Bir Meslek Olarak Polis Psikolojisi
Polislerimize İthafen
Geçtiğimiz hafta polis haftasıydı. Çeşitli kutlama programlarının yanı sıra yazılı ve görsel basında da polislerimize yönelik kutlama mesajları ve klipler yayınlandı. Böylesi anlamlı bir zamanda belki eksik olan yön, polislerimizin sıkıntı ve ihtiyaçlarını irdelemek ve çözüm yolları üretmekti.
Bilmiyorum fark ettiniz mi, son zamanlarda emniyet camiasının değerli üyelerine ilişkin haberler 3. sayfadan cinnet, cinayet, aile içi şiddet haberleri. Malımızı ve canımızı emanet ettiğimiz emniyet mensuplarını bu noktaya getiren sebepler neler olabilir?
Sabit mesai saatleri yok örneğin. Her an her saniye göreve çağırılabiliyorlar. Belki mesleğin gereği ama ister istemez baskı yaratıyor bu durum. Buna bağlı olarak maaşların düzenlenmesi gerekiyor.

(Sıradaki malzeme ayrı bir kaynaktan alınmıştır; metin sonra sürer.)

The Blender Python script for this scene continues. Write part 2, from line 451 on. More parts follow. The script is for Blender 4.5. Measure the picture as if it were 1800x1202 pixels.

Çok ama çok önemli, fakat es geçilmiş.
Meslekte hiyerarşik sıralama sıkıntılı. Çalışma zamanına bağlı olarak ast-üst ilişkilendirilmiş. Bakıyorsunuz 4 yıllık fakülte mezunu kapıda görevli, onun üstünün eğitim seviyesi daha düşük. Bu durum sadece psikolojik açıdan bireyleri zorlamaz, anlayış farklılıkları doğabilir ve işleyiş de sıkıntıya girebilir.
Daha derinliğine girdiğinizde farklı baskılar da öne çıkıyor; rüşvet söylentileri ve dışarıdan gelebilecek olası tehditler gibi. Tüm bunlara geçim derdini de ekleyecek olursak empati kurmak hayli güç. Genel anlamda bu konularda gerekli iyileştirmelerin yapılması şarttır.
Son olarak bizlere de küçük bir eleştiri buradan:
Yabancı filmlerde polis kapıyı çaldığında bu gayet normal bir durumdur, kapıyı açan vatandaş gayet normal bir biçimde buyur eder… vs. Türk filmlerinde ise durum tam tersidir. Evin hanımı ya da beyi daha ayağa kalkar kalkmaz gerilim müziği çalmaya başlar fonda, bizler de anlarız evet kapıyı çalan polistir. Yolda, trafikte de öyle değil midir? Bunun adı korku değildir de nedir? Bizler polisten korkarız… Üniformasının altında onun da bizler gibi bir insan olduğunu, daha da önemlisi polisin her zaman ve her şartta bizi korumakla görevli olduğunu unutuyoruz sanırım.